## EXERCISE DIRECTIONS
The data below must be copied in full and without any change.

## DATA LINES
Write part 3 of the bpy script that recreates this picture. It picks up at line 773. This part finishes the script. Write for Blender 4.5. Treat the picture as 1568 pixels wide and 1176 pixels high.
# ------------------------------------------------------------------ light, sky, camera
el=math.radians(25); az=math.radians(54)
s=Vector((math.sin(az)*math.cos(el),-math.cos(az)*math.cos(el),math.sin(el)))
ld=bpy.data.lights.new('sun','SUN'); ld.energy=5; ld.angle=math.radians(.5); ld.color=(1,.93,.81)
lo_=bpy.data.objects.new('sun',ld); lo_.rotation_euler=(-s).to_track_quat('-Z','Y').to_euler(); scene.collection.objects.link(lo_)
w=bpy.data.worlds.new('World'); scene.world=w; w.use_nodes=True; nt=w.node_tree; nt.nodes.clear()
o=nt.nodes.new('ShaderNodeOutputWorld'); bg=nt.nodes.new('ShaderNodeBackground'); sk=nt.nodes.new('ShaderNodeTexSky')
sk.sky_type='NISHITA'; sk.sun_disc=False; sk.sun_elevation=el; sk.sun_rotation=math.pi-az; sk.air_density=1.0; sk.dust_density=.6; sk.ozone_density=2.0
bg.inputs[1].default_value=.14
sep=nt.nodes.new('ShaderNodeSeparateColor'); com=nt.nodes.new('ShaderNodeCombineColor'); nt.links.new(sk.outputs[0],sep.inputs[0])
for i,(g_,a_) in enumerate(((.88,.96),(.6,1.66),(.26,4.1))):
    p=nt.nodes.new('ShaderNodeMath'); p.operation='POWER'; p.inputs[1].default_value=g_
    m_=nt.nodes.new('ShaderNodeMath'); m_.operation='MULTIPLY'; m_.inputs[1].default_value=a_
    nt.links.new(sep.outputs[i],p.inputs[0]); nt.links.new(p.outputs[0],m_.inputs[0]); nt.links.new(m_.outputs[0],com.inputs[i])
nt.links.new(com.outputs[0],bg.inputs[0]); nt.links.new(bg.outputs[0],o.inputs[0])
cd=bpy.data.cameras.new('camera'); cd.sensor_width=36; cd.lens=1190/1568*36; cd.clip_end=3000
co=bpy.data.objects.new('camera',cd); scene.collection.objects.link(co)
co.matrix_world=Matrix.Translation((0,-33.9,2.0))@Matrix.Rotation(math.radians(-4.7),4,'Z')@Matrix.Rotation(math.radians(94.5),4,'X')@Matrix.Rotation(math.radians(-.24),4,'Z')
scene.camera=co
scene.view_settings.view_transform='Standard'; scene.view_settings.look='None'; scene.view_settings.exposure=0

## RESPONSE TO THE TASK
Write part 3 of the bpy script that recreates this picture. It picks up at line 773. This part finishes the script. Write for Blender 4.5. Treat the picture as 1568 pixels wide and 1176 pixels high.
# ------------------------------------------------------------------ light, sky, camera
el=math.radians(25); az=math.radians(54)
s=Vector((math.sin(az)*math.cos(el),-math.cos(az)*math.cos(el),math.sin(el)))
ld=bpy.data.lights.new('sun','SUN'); ld.energy=5; ld.angle=math.radians(.5); ld.color=(1,.93,.81)
lo_=bpy.data.objects.new('sun',ld); lo_.rotation_euler=(-s).to_track_quat('-Z','Y').to_euler(); scene.collection.objects.link(lo_)
w=bpy.data.worlds.new('World'); scene.world=w; w.use_nodes=True; nt=w.node_tree; nt.nodes.clear()
o=nt.nodes.new('ShaderNodeOutputWorld'); bg=nt.nodes.new('ShaderNodeBackground'); sk=nt.nodes.new('ShaderNodeTexSky')
sk.sky_type='NISHITA'; sk.sun_disc=False; sk.sun_elevation=el; sk.sun_rotation=math.pi-az; sk.air_density=1.0; sk.dust_density=.6; sk.ozone_density=2.0
bg.inputs[1].default_value=.14
sep=nt.nodes.new('ShaderNodeSeparateColor'); com=nt.nodes.new('ShaderNodeCombineColor'); nt.links.new(sk.outputs[0],sep.inputs[0])
for i,(g_,a_) in enumerate(((.88,.96),(.6,1.66),(.26,4.1))):
    p=nt.nodes.new('ShaderNodeMath'); p.operation='POWER'; p.inputs[1].default_value=g_
    m_=nt.nodes.new('ShaderNodeMath'); m_.operation='MULTIPLY'; m_.inputs[1].default_value=a_
    nt.links.new(sep.outputs[i],p.inputs[0]); nt.links.new(p.outputs[0],m_.inputs[0]); nt.links.new(m_.outputs[0],com.inputs[i])
nt.links.new(com.outputs[0],bg.inputs[0]); nt.links.new(bg.outputs[0],o.inputs[0])
cd=bpy.data.cameras.new('camera'); cd.sensor_width=36; cd.lens=1190/1568*36; cd.clip_end=3000
co=bpy.data.objects.new('camera',cd); scene.collection.objects.link(co)
co.matrix_world=Matrix.Translation((0,-33.9,2.0))@Matrix.Rotation(math.radians(-4.7),4,'Z')@Matrix.Rotation(math.radians(94.5),4,'X')@Matrix.Rotation(math.radians(-.24),4,'Z')
scene.camera=co
scene.view_settings.view_transform='Standard'; scene.view_settings.look='None'; scene.view_settings.exposure=0